Le dessert est de saison : c'est une galette des rois (du boulanger : Anne avait bien assez à faire avec le reste...). C'est la maîtresse de maison qui coupe. Il faut croire que nous avons perdu notre esprit d'enfance. Personne n'est allé sous la table pour le "c'est pour qui?". L'assiette a simplement tourné et chacun s'est servi. Affligeant...
And the king is .... Patriiiiiiiicckkkk!!!!
Qui dit dessert, dit vins de dessert. Là encore, servis par deux. Le premier est sur les fruits jaunes confits et le miel. La bouche est fraîche, gourmande, sans lourdeur. Le sucre se ressent à peine. Belle buvabilité. J'avais consacré un article sur mon blog à son aîné de 2002. C'est un Vendanges dorées 2005 du domaine d'Escausses (Gaillac).

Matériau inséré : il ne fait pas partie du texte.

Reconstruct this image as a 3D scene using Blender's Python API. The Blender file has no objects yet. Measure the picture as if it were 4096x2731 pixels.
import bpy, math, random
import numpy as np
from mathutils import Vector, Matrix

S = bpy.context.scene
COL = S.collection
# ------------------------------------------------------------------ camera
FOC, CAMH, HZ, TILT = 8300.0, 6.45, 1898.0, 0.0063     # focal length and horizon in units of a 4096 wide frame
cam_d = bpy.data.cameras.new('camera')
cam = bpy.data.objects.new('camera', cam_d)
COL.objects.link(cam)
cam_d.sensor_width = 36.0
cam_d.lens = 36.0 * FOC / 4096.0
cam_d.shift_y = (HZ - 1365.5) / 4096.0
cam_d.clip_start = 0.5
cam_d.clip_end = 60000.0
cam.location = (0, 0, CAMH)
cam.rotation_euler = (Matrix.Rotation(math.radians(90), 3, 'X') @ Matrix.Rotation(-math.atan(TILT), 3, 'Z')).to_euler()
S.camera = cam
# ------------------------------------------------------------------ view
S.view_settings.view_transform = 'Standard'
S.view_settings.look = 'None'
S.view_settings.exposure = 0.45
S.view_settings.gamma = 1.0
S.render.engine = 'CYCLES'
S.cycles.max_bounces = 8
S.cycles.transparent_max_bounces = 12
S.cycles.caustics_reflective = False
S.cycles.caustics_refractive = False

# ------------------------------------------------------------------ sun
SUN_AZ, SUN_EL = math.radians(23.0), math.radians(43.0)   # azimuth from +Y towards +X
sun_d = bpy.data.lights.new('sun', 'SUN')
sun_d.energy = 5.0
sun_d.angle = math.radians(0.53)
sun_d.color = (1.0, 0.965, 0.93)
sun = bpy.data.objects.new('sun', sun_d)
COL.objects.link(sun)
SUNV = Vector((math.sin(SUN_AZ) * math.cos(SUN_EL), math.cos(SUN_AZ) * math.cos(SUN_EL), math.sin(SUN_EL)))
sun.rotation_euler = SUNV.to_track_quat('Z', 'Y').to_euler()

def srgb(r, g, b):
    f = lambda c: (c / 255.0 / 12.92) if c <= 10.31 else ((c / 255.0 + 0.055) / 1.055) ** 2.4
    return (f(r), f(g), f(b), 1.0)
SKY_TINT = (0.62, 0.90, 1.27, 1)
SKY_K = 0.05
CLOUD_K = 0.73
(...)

Le deuxième est plus confit, sur la cire et l'ananas, avec une pointe de volatile. La bouche n'a pas la richesse que l'on pouvait attendre, ni la fraîcheur du vin précédent. La finale est plutôt courte. Bref, pas vraiment emballé. Mais peut-être que je fatigue un peu... C'est un Sauternes Haut Grillon 2003.
Le repas se conclut autour de la table basse du salon, avec des macarons citrons et framboises, et des truffes au chocolat.
Et une dernière bouteille pour la route (non, je déc... on a dormi sur place) : un Perrier-Jouët Belle Epoque 1979 ... rosé! La rose saumon a viré vers le cuivré. La bulle est rare. Le nez est vineux, sur des notes de cake (ne me demandez pas quel type de cake: j'ai écrit ça à deux heures du mat', sans précision supplémentaire...). La bouche est toute aussi vineuse, soutenue par une vaillante acidité. La fin est légèrement sucré, pas très longue. C'est bien pour un Champagne rosé de 30 ans, mais franchement en dessous du "non rosé" bu quelques heures plus tôt.
Julien avait pensé à amener un Trivial Pursuit "spécial vins" et nous a posé quelques questions. Si je me souviens bien, ça n'a pas duré très longtemps, car nous commencions un peu à fatiguer... Donc, rapidement, ce fut dodo sous la couette...
Le lendemain, il y avait un soleil radieux (mais un sacré froid aussi!). Nous nous sommes balladés dans le village, et acheté quelques bouteilles chez ce fameux caviste. Un endroit assez surréaliste, avec quelques pépites. De notre côté, nous avons dû donner l'impression de clients peu ordinaires... En tout cas encore un chouette moment qui a prolongé celui de la veille :o)
Merci à Anne et Benjamin pour leur accueil!